» TASK TO CARRY OUT:
Copy exactly the lines from the one containing "Recreate this scene" through the one containing "COL = SC.collection", both included, and leave out any pictures.
□ □ □
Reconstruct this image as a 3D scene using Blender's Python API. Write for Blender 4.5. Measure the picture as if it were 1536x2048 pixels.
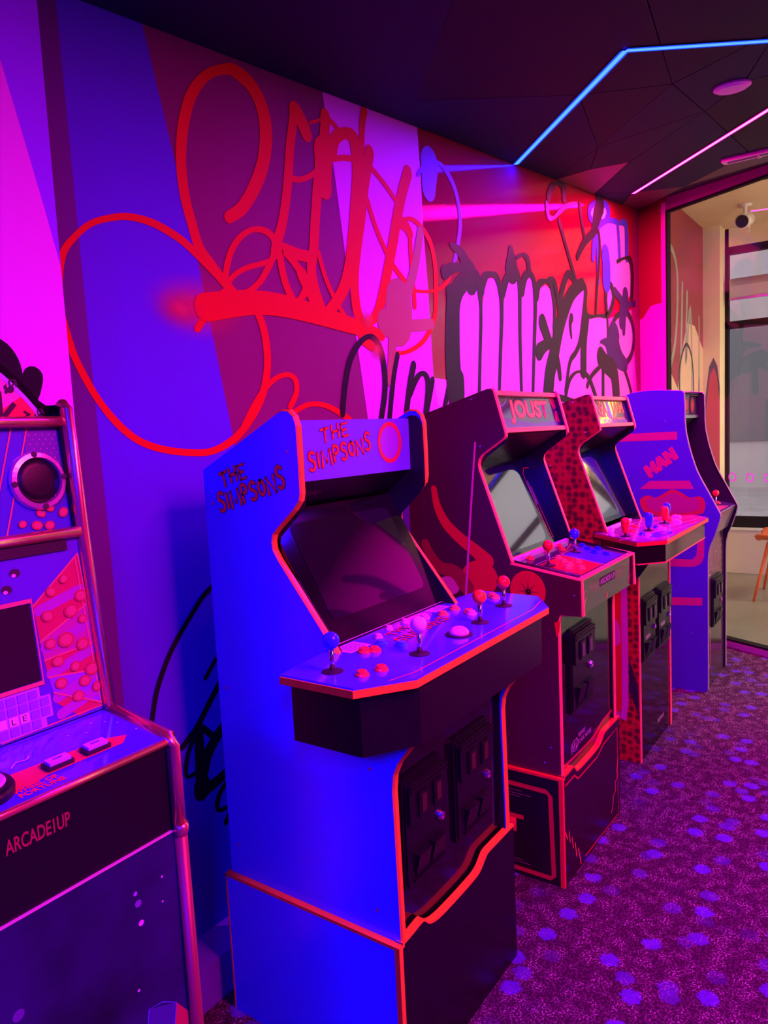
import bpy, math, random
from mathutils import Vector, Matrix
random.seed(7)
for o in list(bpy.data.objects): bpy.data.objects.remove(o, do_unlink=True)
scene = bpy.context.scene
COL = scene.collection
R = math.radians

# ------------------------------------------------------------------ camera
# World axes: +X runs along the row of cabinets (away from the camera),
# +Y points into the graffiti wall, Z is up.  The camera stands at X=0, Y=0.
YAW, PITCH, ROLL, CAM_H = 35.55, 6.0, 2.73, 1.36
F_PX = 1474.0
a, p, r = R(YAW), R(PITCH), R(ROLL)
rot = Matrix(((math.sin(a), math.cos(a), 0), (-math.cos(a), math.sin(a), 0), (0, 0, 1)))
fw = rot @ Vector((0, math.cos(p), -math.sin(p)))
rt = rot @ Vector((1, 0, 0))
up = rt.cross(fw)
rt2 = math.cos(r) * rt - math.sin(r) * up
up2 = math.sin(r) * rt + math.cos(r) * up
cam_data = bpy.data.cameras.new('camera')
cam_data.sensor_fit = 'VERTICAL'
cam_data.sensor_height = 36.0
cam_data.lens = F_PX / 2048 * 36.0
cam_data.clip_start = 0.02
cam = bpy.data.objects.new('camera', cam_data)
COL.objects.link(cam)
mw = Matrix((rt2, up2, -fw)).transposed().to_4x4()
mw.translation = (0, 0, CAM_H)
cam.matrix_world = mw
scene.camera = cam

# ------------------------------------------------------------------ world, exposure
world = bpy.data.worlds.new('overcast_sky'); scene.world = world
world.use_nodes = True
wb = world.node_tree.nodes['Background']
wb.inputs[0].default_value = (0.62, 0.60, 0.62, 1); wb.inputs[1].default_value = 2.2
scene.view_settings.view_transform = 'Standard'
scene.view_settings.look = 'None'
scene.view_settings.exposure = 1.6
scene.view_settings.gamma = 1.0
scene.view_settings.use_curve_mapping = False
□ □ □
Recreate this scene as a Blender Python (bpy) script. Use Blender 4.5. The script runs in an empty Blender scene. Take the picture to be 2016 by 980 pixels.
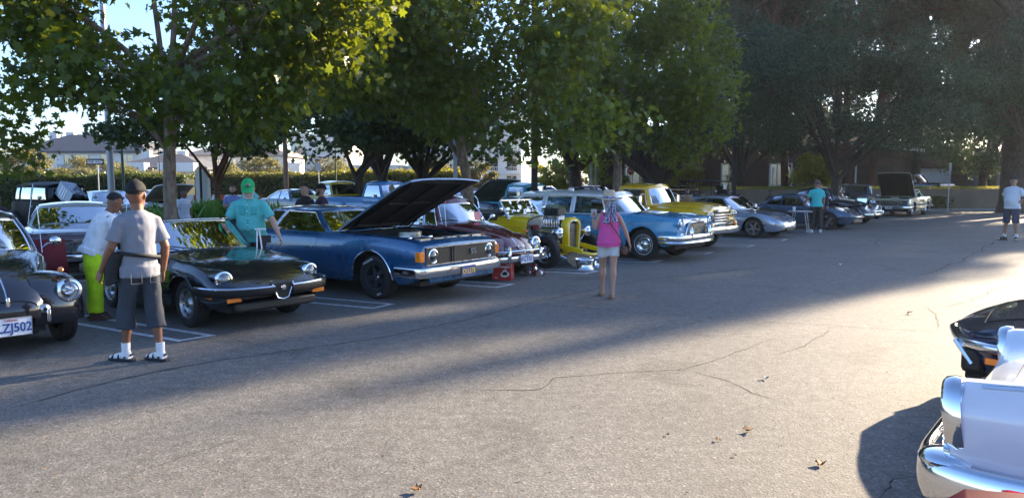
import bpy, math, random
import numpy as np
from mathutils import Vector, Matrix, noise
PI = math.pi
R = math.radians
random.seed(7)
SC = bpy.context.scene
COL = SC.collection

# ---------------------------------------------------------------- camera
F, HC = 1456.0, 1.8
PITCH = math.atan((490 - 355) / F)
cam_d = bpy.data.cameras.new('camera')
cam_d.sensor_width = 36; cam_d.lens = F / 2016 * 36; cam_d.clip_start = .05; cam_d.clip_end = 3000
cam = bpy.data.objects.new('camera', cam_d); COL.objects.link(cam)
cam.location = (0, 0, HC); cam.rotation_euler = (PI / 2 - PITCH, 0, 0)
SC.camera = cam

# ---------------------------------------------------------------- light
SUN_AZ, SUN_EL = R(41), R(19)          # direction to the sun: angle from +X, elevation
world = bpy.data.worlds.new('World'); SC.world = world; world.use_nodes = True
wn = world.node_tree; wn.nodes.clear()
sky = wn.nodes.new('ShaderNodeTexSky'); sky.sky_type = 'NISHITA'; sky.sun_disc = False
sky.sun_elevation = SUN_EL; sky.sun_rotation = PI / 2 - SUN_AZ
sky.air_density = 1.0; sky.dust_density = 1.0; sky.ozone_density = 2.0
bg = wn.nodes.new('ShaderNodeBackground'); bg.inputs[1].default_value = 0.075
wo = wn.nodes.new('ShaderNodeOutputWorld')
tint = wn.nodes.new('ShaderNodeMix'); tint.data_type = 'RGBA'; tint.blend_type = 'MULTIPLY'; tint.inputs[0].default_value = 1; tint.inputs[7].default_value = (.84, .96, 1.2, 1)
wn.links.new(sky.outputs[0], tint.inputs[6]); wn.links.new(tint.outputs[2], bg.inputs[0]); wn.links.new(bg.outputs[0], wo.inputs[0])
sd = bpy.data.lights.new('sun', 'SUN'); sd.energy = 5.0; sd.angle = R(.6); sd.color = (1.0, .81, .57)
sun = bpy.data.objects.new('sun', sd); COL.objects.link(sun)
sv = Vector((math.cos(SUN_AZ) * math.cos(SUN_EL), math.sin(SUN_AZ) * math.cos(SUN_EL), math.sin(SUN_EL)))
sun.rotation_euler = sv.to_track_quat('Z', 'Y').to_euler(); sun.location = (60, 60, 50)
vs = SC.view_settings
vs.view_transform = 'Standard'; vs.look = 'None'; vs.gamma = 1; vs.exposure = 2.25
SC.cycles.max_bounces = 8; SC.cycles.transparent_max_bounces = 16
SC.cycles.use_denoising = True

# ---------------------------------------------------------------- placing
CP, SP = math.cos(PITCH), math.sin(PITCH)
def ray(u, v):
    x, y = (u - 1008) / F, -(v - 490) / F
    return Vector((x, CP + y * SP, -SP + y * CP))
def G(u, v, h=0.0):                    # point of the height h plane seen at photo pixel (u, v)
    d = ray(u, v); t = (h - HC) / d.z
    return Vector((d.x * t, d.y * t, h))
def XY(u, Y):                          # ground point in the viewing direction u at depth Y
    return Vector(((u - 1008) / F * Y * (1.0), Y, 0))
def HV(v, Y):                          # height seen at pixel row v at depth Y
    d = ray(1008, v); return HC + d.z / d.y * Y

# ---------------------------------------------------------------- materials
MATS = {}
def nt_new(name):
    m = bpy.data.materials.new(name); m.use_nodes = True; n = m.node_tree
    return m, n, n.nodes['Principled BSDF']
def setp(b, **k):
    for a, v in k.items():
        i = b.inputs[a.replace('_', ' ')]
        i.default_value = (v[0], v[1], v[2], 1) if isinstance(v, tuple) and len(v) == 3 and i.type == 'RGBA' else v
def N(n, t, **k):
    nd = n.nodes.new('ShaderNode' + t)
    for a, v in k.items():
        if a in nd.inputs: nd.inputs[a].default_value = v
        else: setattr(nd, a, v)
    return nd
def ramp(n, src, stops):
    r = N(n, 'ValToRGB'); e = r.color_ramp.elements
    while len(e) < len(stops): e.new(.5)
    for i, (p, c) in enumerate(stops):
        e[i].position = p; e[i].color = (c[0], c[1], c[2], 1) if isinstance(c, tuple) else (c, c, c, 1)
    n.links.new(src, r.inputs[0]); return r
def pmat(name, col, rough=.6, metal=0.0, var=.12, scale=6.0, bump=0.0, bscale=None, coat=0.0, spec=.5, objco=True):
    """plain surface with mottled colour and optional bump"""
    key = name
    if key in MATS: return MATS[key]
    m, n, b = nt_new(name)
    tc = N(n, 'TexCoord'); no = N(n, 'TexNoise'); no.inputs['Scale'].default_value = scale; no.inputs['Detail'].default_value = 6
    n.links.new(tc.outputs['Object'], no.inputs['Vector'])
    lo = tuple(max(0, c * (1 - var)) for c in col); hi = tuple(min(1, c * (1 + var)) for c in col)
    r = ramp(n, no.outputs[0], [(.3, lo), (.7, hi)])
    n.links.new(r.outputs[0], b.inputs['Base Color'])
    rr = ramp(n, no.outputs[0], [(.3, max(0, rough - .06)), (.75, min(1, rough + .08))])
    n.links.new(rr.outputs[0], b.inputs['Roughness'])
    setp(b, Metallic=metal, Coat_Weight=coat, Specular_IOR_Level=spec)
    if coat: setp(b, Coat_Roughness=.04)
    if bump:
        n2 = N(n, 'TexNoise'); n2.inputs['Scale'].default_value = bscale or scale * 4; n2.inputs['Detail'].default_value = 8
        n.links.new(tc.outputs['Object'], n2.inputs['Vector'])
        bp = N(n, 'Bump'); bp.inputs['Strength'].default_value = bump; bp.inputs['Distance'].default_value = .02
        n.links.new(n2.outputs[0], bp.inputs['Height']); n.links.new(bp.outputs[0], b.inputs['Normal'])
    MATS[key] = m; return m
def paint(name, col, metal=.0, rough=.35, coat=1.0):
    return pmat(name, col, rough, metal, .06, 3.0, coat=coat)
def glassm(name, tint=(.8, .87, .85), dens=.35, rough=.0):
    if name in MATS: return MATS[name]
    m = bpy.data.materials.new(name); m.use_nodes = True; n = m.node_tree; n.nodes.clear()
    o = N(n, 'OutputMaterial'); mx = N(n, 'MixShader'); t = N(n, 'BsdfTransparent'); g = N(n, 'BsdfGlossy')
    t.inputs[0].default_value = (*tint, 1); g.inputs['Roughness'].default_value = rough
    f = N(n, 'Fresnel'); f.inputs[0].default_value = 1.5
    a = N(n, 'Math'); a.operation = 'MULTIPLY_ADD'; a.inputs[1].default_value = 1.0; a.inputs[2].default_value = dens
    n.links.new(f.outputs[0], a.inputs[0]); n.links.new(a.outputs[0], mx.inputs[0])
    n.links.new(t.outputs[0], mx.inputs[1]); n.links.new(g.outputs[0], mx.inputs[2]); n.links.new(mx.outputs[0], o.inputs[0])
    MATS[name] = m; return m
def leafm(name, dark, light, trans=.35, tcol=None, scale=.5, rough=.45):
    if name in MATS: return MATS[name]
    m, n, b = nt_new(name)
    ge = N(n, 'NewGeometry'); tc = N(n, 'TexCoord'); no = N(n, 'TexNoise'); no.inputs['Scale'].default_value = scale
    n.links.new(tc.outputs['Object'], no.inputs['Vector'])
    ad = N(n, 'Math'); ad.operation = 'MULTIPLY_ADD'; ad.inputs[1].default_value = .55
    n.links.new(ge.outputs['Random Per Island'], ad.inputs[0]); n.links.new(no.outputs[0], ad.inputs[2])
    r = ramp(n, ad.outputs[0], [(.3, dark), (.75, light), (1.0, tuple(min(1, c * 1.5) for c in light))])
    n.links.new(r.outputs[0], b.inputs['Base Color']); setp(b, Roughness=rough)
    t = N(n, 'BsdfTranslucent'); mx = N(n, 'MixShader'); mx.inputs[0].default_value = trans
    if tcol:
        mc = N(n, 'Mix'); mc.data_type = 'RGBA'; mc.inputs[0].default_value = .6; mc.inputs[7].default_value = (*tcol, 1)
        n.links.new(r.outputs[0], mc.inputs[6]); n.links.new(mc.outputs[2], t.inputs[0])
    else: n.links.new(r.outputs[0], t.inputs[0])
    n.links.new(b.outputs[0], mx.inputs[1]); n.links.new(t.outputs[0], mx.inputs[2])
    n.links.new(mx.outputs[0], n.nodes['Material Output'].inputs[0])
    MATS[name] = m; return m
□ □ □
» RESULT:
Recreate this scene as a Blender Python (bpy) script. Use Blender 4.5. The script runs in an empty Blender scene. Take the picture to be 2016 by 980 pixels.
import bpy, math, random
import numpy as np
from mathutils import Vector, Matrix, noise
PI = math.pi
R = math.radians
random.seed(7)
SC = bpy.context.scene
COL = SC.collection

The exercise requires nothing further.